* INPUT RECORDS:
** Start **

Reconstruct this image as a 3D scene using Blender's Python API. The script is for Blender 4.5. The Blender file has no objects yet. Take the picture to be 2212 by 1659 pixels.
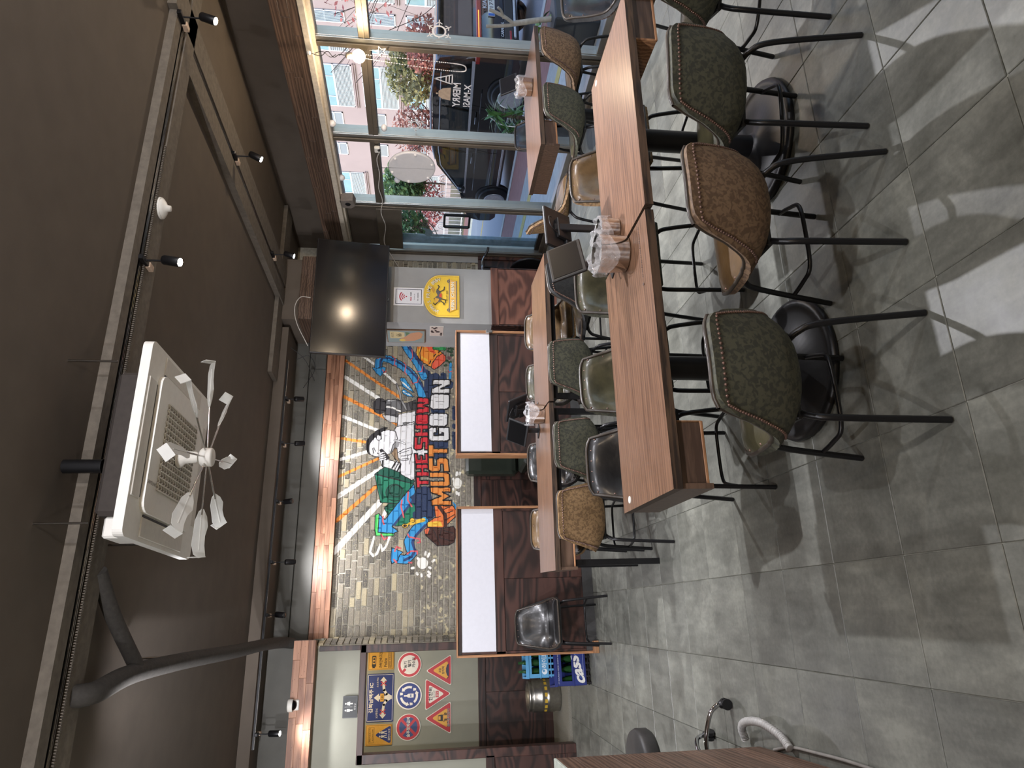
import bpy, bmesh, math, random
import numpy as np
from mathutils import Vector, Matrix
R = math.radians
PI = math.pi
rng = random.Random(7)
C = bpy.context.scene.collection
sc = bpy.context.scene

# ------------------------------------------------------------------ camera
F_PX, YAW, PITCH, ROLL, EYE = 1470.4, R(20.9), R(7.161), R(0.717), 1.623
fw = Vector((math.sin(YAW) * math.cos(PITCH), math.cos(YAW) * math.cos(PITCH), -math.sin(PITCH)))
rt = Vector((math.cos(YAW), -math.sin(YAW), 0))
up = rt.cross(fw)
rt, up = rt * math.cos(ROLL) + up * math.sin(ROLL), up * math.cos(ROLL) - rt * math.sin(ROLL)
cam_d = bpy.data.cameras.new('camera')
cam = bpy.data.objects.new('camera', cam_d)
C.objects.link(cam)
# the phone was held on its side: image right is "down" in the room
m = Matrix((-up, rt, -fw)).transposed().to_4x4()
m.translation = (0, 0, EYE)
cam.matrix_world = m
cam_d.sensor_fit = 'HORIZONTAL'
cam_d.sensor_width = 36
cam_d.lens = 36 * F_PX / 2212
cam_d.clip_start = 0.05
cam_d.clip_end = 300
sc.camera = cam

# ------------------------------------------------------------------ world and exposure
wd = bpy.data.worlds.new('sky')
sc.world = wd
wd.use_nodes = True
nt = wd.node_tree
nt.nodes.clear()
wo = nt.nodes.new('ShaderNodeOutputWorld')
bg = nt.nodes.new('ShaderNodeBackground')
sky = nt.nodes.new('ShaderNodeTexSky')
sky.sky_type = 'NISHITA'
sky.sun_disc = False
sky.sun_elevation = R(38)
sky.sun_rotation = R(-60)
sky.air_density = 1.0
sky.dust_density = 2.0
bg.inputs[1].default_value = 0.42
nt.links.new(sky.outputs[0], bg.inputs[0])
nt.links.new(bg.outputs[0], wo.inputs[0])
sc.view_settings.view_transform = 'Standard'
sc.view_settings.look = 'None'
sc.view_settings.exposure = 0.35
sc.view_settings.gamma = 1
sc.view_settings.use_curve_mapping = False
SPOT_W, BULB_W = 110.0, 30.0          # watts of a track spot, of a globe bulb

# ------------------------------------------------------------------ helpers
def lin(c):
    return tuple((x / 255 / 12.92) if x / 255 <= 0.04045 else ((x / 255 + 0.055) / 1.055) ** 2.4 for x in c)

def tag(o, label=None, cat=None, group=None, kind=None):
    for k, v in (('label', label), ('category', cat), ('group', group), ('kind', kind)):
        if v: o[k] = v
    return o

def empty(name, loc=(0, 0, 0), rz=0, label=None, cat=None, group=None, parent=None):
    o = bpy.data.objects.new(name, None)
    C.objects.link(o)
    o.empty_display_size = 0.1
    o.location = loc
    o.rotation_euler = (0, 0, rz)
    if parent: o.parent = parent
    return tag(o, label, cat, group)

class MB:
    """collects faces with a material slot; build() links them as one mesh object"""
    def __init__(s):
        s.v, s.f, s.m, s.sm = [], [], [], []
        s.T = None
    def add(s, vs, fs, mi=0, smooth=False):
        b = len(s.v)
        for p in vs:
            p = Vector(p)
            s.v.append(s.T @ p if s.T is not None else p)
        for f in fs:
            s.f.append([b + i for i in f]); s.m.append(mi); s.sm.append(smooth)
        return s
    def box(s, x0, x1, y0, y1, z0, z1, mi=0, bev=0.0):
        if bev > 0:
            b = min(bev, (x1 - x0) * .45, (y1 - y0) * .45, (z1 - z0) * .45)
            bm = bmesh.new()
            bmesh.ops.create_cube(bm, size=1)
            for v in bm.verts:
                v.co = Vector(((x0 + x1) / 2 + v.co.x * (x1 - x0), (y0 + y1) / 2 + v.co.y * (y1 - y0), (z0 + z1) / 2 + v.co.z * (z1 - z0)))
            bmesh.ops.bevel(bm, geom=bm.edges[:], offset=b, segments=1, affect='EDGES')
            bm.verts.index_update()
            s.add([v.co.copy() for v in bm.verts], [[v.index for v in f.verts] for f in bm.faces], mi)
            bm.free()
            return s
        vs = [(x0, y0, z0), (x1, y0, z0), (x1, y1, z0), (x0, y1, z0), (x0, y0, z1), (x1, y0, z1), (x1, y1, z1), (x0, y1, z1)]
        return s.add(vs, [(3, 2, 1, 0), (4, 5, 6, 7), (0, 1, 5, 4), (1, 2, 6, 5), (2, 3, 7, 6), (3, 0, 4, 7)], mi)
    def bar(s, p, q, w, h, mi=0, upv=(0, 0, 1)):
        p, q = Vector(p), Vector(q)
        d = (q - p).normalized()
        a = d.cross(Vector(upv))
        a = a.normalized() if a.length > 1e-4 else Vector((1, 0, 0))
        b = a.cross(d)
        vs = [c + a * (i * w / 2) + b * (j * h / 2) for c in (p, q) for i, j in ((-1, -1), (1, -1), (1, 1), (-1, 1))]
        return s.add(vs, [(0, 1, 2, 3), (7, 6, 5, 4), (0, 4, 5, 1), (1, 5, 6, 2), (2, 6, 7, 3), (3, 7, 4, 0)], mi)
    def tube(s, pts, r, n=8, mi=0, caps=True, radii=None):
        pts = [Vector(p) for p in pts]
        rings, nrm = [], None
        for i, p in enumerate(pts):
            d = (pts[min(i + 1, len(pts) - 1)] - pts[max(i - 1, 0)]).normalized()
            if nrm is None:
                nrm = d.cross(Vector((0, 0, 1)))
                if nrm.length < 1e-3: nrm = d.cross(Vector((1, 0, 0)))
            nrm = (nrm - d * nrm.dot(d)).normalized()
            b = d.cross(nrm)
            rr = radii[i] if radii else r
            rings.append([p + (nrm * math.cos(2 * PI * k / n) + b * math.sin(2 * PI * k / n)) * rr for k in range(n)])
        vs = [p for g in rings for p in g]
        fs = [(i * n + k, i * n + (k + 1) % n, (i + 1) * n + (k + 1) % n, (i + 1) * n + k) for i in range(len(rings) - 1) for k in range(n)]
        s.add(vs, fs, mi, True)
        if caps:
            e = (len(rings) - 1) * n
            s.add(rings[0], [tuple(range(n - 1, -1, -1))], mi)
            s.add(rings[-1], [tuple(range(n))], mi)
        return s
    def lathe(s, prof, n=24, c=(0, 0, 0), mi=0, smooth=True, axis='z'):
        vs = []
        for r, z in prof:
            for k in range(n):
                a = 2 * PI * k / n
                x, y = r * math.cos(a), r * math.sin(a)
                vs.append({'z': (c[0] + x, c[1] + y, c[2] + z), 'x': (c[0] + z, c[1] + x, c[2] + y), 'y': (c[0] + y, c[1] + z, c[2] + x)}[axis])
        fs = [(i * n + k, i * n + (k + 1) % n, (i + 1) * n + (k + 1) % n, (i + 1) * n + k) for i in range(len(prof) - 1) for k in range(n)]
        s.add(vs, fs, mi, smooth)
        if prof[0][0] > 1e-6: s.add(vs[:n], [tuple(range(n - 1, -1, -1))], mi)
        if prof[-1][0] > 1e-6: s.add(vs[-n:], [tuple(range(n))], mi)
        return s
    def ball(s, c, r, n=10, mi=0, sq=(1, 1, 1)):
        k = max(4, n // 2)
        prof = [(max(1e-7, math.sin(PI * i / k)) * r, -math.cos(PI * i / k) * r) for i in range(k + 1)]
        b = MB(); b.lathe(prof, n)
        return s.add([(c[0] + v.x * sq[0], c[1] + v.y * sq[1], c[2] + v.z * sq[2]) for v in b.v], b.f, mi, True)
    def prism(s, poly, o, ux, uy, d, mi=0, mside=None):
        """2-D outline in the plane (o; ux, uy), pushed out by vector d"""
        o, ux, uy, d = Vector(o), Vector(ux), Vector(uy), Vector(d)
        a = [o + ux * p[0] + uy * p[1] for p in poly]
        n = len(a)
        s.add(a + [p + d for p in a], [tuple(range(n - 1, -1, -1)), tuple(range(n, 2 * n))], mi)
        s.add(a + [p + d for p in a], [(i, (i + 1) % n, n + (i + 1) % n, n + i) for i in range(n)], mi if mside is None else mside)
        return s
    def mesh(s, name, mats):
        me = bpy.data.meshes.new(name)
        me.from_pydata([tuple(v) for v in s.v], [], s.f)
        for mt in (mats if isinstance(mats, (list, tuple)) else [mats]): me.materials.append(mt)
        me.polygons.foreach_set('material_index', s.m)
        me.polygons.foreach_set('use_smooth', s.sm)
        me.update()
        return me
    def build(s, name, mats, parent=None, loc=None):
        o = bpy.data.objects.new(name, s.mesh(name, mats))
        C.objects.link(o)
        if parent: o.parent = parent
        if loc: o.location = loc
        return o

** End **
** Start **

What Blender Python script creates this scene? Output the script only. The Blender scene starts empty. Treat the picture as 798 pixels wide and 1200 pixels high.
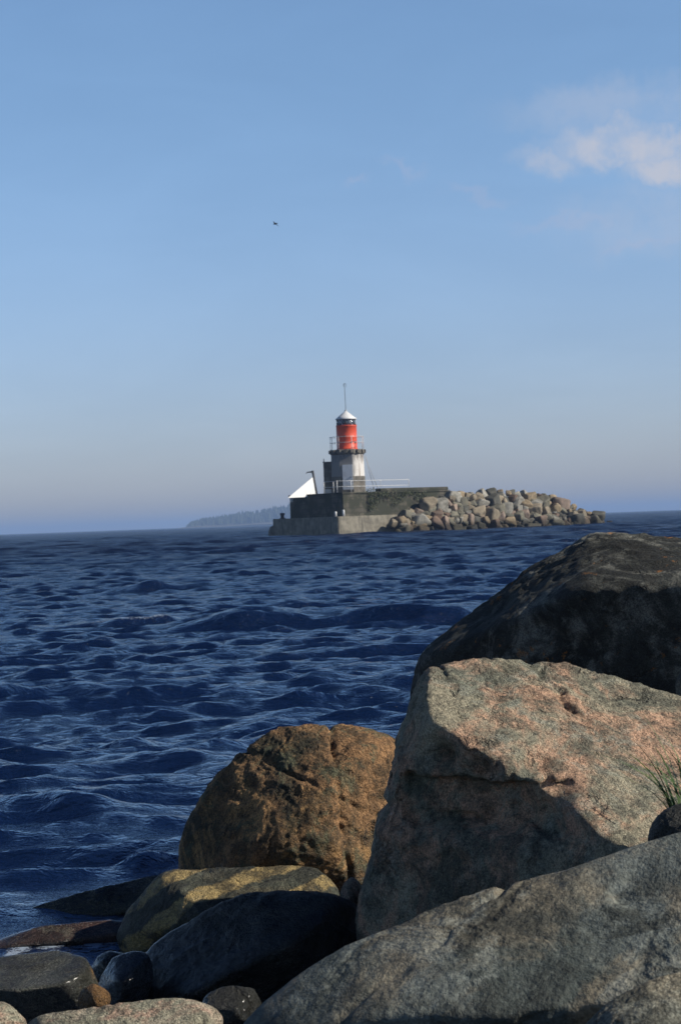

** End **

* GIVEN TASK: Beginning with the line above that contains "Reconstruct this image" and ending with the line that contains "sc = bpy.context.scene", quote each line exactly, keeping out the pictures.

* REPLY:
Reconstruct this image as a 3D scene using Blender's Python API. The script is for Blender 4.5. The Blender file has no objects yet. Take the picture to be 2212 by 1659 pixels.
import bpy, bmesh, math, random
import numpy as np
from mathutils import Vector, Matrix
R = math.radians
PI = math.pi
rng = random.Random(7)
C = bpy.context.scene.collection
sc = bpy.context.scene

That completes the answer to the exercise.